Introduction

An Application Load Balancer (ALB) is a type of load balancer provided by AWS that functions at the application layer i.e. Layer 7 of the OSI model. ALBs are used to route traffic based on the content of the request to the appropriate target group.

In this article, we will look at the best practices to secure your Application Load Balancer.

Use HTTPS Listener

Only forward HTTPS traffic to your target group. Enable HTTP to HTTPS redirect for your ALB so that you can continue serving HTTP traffic securely.
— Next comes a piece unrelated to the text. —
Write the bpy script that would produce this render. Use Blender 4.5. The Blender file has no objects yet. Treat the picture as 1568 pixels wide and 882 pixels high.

Use Amazon Certificate Manager (ACM)

ACM should be used to provision and manage SSL certificates. ACM integrates directly with AWS ALB and also manages the auto-rotation of these certificates. ACM greatly reduces the management overhead associated with SSL certificates. Another reason to use ACM is that it is free.

Separate ALB & Target Group

Run your internet-facing ALB in a public subnet and your application servers (target group) in a private subnet. Security groups should be used to enable connectivity between the load balancer and the servers. E.g. Your target group’s security group should allow inbound traffic from the load balancer.

The primary reason to keep your application servers in a private subnet is to prevent any unintended access to your application servers.

Integrate AWS Web Access Firewall (WAF)

AWS WAF integrates with ALB and can be used to protect your application against attacks like DDoS, SQL injection, cross-site scripting, etc. Any malicious requests are blocked at the load balancer itself and thus preventing these requests from reaching your application.

Access Logs

Enable Access Logs for your ALB. Access logs capture detailed information about requests received by the load balancer that help in debugging later.